Repeat the lines that follow, leaving nothing out.
── Recorded data ──
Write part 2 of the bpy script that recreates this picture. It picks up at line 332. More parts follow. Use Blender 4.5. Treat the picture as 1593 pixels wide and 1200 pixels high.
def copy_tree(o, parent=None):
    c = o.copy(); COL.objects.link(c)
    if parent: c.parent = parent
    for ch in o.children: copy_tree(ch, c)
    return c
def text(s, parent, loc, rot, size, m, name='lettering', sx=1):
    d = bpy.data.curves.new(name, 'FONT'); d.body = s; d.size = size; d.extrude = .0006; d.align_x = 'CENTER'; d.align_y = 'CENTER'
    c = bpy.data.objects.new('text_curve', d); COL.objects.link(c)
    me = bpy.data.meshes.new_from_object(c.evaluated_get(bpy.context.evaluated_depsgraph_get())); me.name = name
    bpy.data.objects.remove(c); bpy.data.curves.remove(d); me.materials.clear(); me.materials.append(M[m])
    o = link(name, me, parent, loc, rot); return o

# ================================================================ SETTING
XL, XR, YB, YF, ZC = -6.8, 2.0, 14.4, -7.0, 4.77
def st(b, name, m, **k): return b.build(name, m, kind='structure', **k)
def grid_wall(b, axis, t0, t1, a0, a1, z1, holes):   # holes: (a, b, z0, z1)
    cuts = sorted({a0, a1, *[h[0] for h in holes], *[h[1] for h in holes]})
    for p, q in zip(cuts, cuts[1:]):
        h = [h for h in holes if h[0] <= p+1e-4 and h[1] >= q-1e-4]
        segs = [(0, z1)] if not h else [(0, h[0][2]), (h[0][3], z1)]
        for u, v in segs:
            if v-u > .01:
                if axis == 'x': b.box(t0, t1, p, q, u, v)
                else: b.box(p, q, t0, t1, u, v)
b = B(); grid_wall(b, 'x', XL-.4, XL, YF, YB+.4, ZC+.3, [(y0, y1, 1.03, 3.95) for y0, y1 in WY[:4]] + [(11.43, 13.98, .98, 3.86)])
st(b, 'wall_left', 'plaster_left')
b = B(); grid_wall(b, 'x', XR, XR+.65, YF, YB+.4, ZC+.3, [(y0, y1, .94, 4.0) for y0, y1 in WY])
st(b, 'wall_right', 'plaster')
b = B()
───
**Solution to this task**
Write part 2 of the bpy script that recreates this picture. It picks up at line 332. More parts follow. Use Blender 4.5. Treat the picture as 1593 pixels wide and 1200 pixels high.
def copy_tree(o, parent=None):
    c = o.copy(); COL.objects.link(c)
    if parent: c.parent = parent
    for ch in o.children: copy_tree(ch, c)
    return c
def text(s, parent, loc, rot, size, m, name='lettering', sx=1):
    d = bpy.data.curves.new(name, 'FONT'); d.body = s; d.size = size; d.extrude = .0006; d.align_x = 'CENTER'; d.align_y = 'CENTER'
    c = bpy.data.objects.new('text_curve', d); COL.objects.link(c)
    me = bpy.data.meshes.new_from_object(c.evaluated_get(bpy.context.evaluated_depsgraph_get())); me.name = name
    bpy.data.objects.remove(c); bpy.data.curves.remove(d); me.materials.clear(); me.materials.append(M[m])
    o = link(name, me, parent, loc, rot); return o

# ================================================================ SETTING
XL, XR, YB, YF, ZC = -6.8, 2.0, 14.4, -7.0, 4.77
def st(b, name, m, **k): return b.build(name, m, kind='structure', **k)
def grid_wall(b, axis, t0, t1, a0, a1, z1, holes):   # holes: (a, b, z0, z1)
    cuts = sorted({a0, a1, *[h[0] for h in holes], *[h[1] for h in holes]})
    for p, q in zip(cuts, cuts[1:]):
        h = [h for h in holes if h[0] <= p+1e-4 and h[1] >= q-1e-4]
        segs = [(0, z1)] if not h else [(0, h[0][2]), (h[0][3], z1)]
        for u, v in segs:
            if v-u > .01:
                if axis == 'x': b.box(t0, t1, p, q, u, v)
                else: b.box(p, q, t0, t1, u, v)
b = B(); grid_wall(b, 'x', XL-.4, XL, YF, YB+.4, ZC+.3, [(y0, y1, 1.03, 3.95) for y0, y1 in WY[:4]] + [(11.43, 13.98, .98, 3.86)])
st(b, 'wall_left', 'plaster_left')
b = B(); grid_wall(b, 'x', XR, XR+.65, YF, YB+.4, ZC+.3, [(y0, y1, .94, 4.0) for y0, y1 in WY])
st(b, 'wall_right', 'plaster')
b = B()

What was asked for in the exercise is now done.